Concorrono a questo esito le componenti più varie: la storia del Paese, la cultura, l’economia, l’intero assetto istituzionale centrale e locale, i partiti, ecc. ecc.. Anche per questo, non è possibile trasferire un sistema elettorale e tanto meno sue singole norme da un paese all’altro, magari con l’illusione o l’obiettivo mistificante di ricavarne risultati analoghi. L’eccesso di attenzione e di interesse della nostra classe politica, dagli anni Novanta del secolo scorso ad oggi, per “riforme elettorali” attuate o (perlopiù) mancate, svela da solo il tentativo di scaricare sulle norme la responsabilità dell’inadeguatezza del sistema e di se stessa. Periodicamente,  qualcuno spera o si illude di poter rigenerare il sistema passando dal proporzionale al maggioritario o viceversa, e facendo giochi di prestigio con collegi, circoscrizioni, soglie, voto congiunto o disgiunto, listini, ripescaggi, raccolta di firme, preferenze, candidature bloccate, ecc.. Ma quasi sempre i “riformatori” sanno perfettamente di ingannare, facendo passare per battaglie di civiltà o per geniali innovazioni meccanismi di raccolta e conteggio dei voti in realtà utili alla propria parte e carriera, dannosi per gli avversari e comunque estranei agli interessi dell’elettorato. Oltre che deleteri, perché incentivano la disaffezione politica e l’astensionismo elettorale.

  1. Le regole del gioco andrebbero evidentemente definite, non da governi o maggioranze precostituite, ma dal Parlamento e tendenzialmente dalla totalità delle forze politiche.

Devono essere eque, evitando discriminazioni e regolamenti di conti tra le componenti parlamentari. Non debbono pretendere di ingessare e di direzionare la manifestazione dei consensi e dei dissensi in base a schemi ideologici o politologici, che peraltro nascondono quasi sempre interessi di parte. Per la stessa ragione non debbono “fotografare” l’esistente (c’è o ci sarebbe il bipolarismo? facciamo una legge bipolare; hop, ci sono tre forze che si equivalgono e allora disegniamo un sistema tripolare). Al contrario, le norme debbono considerare anche legittimi interessi non rappresentati in Parlamento e persino quelli di aggregazioni non ancora esistenti ma che potrebbero già esistere, in potenza, nella società. Nella “riforma” in corso di approvazione (o disapprovazione, si vedrà), è stata virtuosamente coinvolta, per la prima volta dopo decenni, la gran parte della rappresentanza parlamentare. Nonostante questo – come si è visto anche con le rotture interne alle forze di governo e con la massiccia ricomparsa dei “franchi tiratori” – sono emerse, meno virtuosamente, norme penalizzanti per i partiti minori tenuti fuori dalla trattativa e per istanze generalmente considerate molto sentite dall’elettorato.
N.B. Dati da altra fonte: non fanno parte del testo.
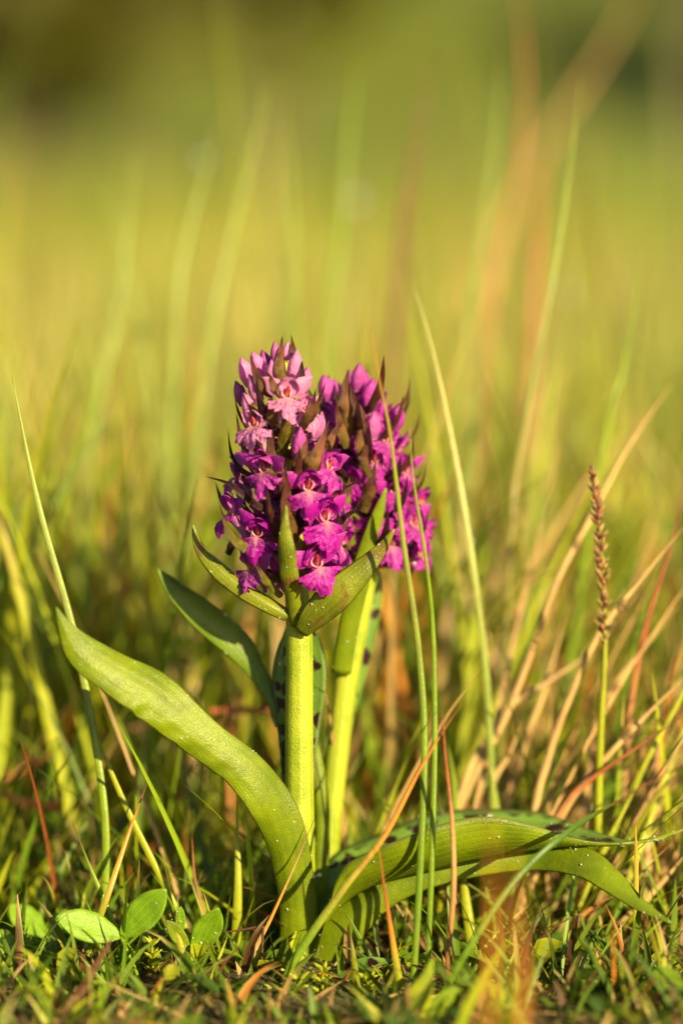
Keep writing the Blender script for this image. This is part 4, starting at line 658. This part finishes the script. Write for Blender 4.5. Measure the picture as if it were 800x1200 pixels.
cs = np.array([GRN[0], GRN[1], DKG, YEL])[r.integers(0, 4, n)] * r.uniform(.7, 1.1, (n, 1)); a = Acc(); a.add(V.reshape(-1, 3), F, None, cs.repeat(15, 0)); make('ground_cover_leaves', a, M_GRASS, kind='stuff')

# ------------------------------------------------------------------ dew
def drop_mesh(acc, c, rad, nn=(0, 0, 1), sides=8):
    nn = norm(np.array(nn, float)); t = norm(np.cross(nn, (0.3, .5, .8))); b = np.cross(nn, t); rows = 6; V = []
    for i in range(rows):
        ph = math.pi * i / (rows - 1)
        for j in range(sides + 1):
            an = 2 * math.pi * j / sides; V.append(c + rad * (math.sin(ph) * (math.cos(an) * t + math.sin(an) * b) + math.cos(ph) * nn * .85))
    acc.add(V, gridF(rows, sides + 1))
r = np.random.default_rng(3); a = Acc()
for V, N, k in SURF:
    for _ in range(k * 3):
        i, j = r.integers(1, V.shape[0] - 1), r.integers(0, V.shape[1]); nn = N[i, j]; nn = nn if nn[1] < 0 else -nn
        rad = .00009 + .00032 * r.random() ** 4; drop_mesh(a, V[i, j] + nn * rad * .6 + r.normal(0, .0002, 3) * (1, 0, 1), rad, nn)
make('dew_drops', a, M_DEW, kind='stuff')
for lb, (px, py, Y), rad in [('bright round dewdrop halfway up the tall pale blade', (552, 635, .057), .0009), ('large dewdrop on the pale blade above the meadow', (415, 235, .50), .0035), ('dewdrop hanging from the lowest petal of the rear spike', (485, 660, .012), .0007), ('dewdrop sitting on the dark spot of the long leaf', (573, 957, .012), .0010), ('dewdrop in the spotted cup beside the orchid stem', (374, 1026, .006), .0008),
        ('faint dewdrop blurred in the right meadow', (662, 343, .45), .0025), ('dewdrop on the sedge stem joint', (703, 828, .033), .0008), ('dewdrop glowing among the dry stalks', (692, 947, .05), .0010), ('blurred dewdrop left of the sedge', (615, 865, .12), .0016), ('dewdrop blurred at the bent straw', (617, 716, .15), .0016), ('dewdrop on the far pale blade left of the spikes', (238, 188, .4), .0025)]:
    a = Acc(); c = P(px, py, Y); drop_mesh(a, c, rad, (0, 0, 1), 14); make('dewdrop', a, M_DEW, origin=c, label=lb, cat='dewdrop', group='single dewdrops')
  1. Le norme elettorali hanno un senso e svolgono le funzioni che spetta loro, se ispirate al massimo di rappresentatività del Parlamento e, insieme, al massimo di qualità e stabilità del governo.

Per la verità, esse originariamente (e alla radice) servono, in un sistema come quello italiano, ad eleggere i rappresentanti del popolo. Punto. La formazione dei governi è infatti compito ed onere dell’assemblea dei rappresentanti. Spesso, anche in Italia, si è esagerato in un senso o nell’altro, sacrificando una delle due componenti a vantaggio (solo apparente) dell’altra. Così si possono avere parlamenti molto rappresentativi ma troppo “frantumati”, perciò incapaci di determinare la formazione di governi all’altezza delle problematiche sociali ed economiche, e quindi alla fine inincisivi anche sul piano della sostanziale rappresentanza delle istanze dell’elettorato. O al contrario si possono avere governi “forti” talmente distanti dalle esigenze e aspettative dei cittadini da determinare contraccolpi sia a livello sociale sia, in conseguenza, all’interno del sistema. Insomma, se si vuole la rappresentatività non puoi fare a meno della governabilità, e viceversa.

  1. Da sempre ci si lamenta in Italia dello scarso livello di “governabilità”, ma gli interventi sinora attuati o tentati hanno riguardato, paradossalmente, sempre e solo l’altro corno del problema, la rappresentanza.

Certo, fra questi due aspetti, ci sono ovvie e forti interconnessioni. Ma possibile che niente si potesse fare, per esempio, per la introduzione della “sfiducia  costruttiva”? E poi: perché abbiamo regolamenti parlamentari che consentono ancora, nell’attuale legislatura  – come ci raccontano le cronache – la formazione di ben “venticinque gruppi parlamentari”? Questa “frantumazione” della rappresentanza non è nata per un eccesso di rappresentatività prevista nelle norme elettorali e scaturita dalle urne, ma è stata costruita (e potrebbe essere annullata) negli uffici di Montecitorio e Palazzo Madama o, più esattamente, nelle sedi di partito. Insomma molto, per la governabilità, avrebbe potuto e potrebbe essere fatto senza la necessità di ferire mortalmente la rappresentatività.

  1. Il proporzionale non significa di per sé frantumazione e ingovernabilità. E il maggioritario non significa di per sé stabilità e governabilità.

Si pensi, nel primo caso, alla Germania proporzionalista. E nel secondo, all’esito di questi venticinque anni di santificazione del maggioritario in Italia.

  1. Si è sempre rivelata una pia illusione la pretesa di confezionare specifiche norme elettorali per controllare la rappresentanza democratica.

Specie in società complesse come quella italiana (o francese o tedesca, ecc.), inserite in un contesto culturale, economico e istituzionale come quello europeo, e in un mondo interconnesso come l’attuale, non è possibile ridurre la rappresentanza ad un ruolo stabilmente servile di un progetto politico o di un sistema di potere. Il bisogno di rappresentanza effettiva è insopprimibile. Riemerge sempre, anche nelle condizioni apparentemente più proibitive.